-- Aim of the exercise --
Identify the lines holding "picture" and copy them.

-- Data block --
— Start —
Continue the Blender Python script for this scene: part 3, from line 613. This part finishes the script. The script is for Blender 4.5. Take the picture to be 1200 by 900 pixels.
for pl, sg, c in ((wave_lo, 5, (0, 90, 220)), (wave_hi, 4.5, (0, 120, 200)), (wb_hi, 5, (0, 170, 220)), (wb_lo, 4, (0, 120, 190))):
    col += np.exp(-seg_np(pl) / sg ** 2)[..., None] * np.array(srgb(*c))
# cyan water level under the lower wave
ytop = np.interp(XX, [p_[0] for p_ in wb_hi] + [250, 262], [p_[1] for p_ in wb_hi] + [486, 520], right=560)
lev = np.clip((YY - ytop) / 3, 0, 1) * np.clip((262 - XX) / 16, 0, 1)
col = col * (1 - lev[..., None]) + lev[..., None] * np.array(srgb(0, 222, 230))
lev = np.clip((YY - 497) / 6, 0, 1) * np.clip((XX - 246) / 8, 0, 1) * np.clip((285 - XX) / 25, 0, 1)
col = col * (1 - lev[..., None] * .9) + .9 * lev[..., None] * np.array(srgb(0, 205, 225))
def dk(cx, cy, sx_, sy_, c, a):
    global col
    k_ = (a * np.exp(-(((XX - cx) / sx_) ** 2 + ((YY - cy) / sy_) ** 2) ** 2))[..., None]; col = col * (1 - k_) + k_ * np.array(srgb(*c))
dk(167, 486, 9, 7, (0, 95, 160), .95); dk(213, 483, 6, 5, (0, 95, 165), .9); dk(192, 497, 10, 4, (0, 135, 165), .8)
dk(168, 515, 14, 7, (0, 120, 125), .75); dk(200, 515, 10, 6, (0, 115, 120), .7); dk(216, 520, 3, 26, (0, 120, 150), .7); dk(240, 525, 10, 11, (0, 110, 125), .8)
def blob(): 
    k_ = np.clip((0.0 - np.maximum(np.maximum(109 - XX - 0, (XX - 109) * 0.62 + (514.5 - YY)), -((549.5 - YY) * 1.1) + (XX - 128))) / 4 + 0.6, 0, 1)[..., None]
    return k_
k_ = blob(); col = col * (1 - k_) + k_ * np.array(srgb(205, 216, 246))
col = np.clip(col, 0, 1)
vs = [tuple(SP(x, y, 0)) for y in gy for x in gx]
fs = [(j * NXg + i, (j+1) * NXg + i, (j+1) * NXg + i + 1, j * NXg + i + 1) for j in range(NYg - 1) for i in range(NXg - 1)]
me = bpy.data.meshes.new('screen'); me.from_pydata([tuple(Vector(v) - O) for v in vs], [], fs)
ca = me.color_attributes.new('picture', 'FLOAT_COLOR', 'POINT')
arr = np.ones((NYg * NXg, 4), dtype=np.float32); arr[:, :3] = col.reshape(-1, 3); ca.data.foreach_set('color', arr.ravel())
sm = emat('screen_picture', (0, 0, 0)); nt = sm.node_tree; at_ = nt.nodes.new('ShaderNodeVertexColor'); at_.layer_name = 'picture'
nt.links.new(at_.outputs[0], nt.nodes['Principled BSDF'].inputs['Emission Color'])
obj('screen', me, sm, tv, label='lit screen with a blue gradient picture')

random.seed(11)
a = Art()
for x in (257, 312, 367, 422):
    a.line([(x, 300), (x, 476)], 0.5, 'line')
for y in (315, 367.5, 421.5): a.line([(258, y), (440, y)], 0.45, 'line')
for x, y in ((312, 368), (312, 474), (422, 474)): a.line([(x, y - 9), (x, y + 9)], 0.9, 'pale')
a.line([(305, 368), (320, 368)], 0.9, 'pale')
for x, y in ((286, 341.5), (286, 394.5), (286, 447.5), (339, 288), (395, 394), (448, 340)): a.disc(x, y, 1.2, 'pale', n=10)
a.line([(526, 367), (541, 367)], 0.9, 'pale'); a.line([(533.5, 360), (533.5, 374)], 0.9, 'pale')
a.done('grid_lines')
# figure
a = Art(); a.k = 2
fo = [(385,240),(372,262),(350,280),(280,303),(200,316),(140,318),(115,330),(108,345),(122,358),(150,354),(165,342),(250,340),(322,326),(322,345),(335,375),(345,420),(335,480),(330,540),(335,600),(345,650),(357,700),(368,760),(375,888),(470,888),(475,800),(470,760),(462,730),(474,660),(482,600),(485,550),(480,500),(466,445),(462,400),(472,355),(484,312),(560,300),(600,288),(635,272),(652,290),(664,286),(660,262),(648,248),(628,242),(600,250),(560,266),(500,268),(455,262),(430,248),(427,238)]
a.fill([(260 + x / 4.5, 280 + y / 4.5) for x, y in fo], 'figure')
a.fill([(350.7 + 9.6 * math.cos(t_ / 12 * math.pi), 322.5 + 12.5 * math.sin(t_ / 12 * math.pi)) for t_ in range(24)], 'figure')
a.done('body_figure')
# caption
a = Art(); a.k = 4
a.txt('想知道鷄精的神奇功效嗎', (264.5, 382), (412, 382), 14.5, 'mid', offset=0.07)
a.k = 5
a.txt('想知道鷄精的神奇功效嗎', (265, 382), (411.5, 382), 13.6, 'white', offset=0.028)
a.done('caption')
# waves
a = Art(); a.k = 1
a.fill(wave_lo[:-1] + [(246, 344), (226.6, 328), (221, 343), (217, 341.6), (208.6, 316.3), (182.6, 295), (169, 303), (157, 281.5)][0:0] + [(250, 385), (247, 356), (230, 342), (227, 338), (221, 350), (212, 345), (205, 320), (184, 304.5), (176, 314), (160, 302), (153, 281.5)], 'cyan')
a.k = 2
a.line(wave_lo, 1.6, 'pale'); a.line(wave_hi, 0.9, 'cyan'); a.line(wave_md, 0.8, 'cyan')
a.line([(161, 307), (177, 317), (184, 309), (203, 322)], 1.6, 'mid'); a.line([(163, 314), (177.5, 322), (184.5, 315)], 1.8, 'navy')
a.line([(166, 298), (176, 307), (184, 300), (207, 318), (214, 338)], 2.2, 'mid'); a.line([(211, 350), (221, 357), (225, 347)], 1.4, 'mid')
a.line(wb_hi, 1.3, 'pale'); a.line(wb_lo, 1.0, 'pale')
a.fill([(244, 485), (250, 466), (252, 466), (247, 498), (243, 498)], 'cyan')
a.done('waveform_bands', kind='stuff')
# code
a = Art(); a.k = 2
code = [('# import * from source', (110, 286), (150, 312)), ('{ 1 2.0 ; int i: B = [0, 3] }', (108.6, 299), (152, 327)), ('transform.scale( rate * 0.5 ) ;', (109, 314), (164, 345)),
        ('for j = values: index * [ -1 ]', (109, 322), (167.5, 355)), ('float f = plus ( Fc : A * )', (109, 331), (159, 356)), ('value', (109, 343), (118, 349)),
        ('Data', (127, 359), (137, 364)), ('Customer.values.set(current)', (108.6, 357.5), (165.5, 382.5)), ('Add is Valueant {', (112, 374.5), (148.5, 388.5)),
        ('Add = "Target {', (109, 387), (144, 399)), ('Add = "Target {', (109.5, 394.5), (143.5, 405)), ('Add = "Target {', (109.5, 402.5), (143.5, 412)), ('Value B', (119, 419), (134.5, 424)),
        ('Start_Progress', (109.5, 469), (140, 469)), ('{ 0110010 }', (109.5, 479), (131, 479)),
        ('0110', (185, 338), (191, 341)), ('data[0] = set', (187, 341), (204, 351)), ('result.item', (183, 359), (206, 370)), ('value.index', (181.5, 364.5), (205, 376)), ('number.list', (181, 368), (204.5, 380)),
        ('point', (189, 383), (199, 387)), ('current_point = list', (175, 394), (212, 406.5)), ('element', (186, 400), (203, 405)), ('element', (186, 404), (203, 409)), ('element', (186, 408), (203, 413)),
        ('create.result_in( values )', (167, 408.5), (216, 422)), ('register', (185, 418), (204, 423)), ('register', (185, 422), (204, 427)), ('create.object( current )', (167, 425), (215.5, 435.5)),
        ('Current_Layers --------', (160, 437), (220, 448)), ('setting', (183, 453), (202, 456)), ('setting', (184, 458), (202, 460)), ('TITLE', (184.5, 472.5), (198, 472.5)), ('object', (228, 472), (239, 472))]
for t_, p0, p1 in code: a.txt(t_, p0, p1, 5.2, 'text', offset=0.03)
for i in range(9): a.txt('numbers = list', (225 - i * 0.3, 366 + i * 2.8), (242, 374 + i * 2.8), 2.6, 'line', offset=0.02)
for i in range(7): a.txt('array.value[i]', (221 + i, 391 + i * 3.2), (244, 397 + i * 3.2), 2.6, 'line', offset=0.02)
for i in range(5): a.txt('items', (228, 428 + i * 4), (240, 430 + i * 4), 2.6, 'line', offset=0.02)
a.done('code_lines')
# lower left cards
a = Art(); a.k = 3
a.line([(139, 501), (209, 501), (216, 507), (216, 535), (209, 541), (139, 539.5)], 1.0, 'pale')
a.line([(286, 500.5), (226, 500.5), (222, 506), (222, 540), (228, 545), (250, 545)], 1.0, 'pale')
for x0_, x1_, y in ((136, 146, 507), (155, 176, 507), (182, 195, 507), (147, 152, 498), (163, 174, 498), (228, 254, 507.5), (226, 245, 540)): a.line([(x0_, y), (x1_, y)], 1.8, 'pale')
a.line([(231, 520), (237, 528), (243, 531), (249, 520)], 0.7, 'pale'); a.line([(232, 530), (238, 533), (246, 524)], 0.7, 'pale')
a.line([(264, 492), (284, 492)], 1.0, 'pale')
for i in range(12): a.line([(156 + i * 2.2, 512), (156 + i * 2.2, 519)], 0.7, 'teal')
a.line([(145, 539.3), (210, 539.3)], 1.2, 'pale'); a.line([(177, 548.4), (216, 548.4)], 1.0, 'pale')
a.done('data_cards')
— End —
-- Solution for this exercise --
Continue the Blender Python script for this scene: part 3, from line 613. This part finishes the script. The script is for Blender 4.5. Take the picture to be 1200 by 900 pixels.
ca = me.color_attributes.new('picture', 'FLOAT_COLOR', 'POINT')
sm = emat('screen_picture', (0, 0, 0)); nt = sm.node_tree; at_ = nt.nodes.new('ShaderNodeVertexColor'); at_.layer_name = 'picture'
obj('screen', me, sm, tv, label='lit screen with a blue gradient picture')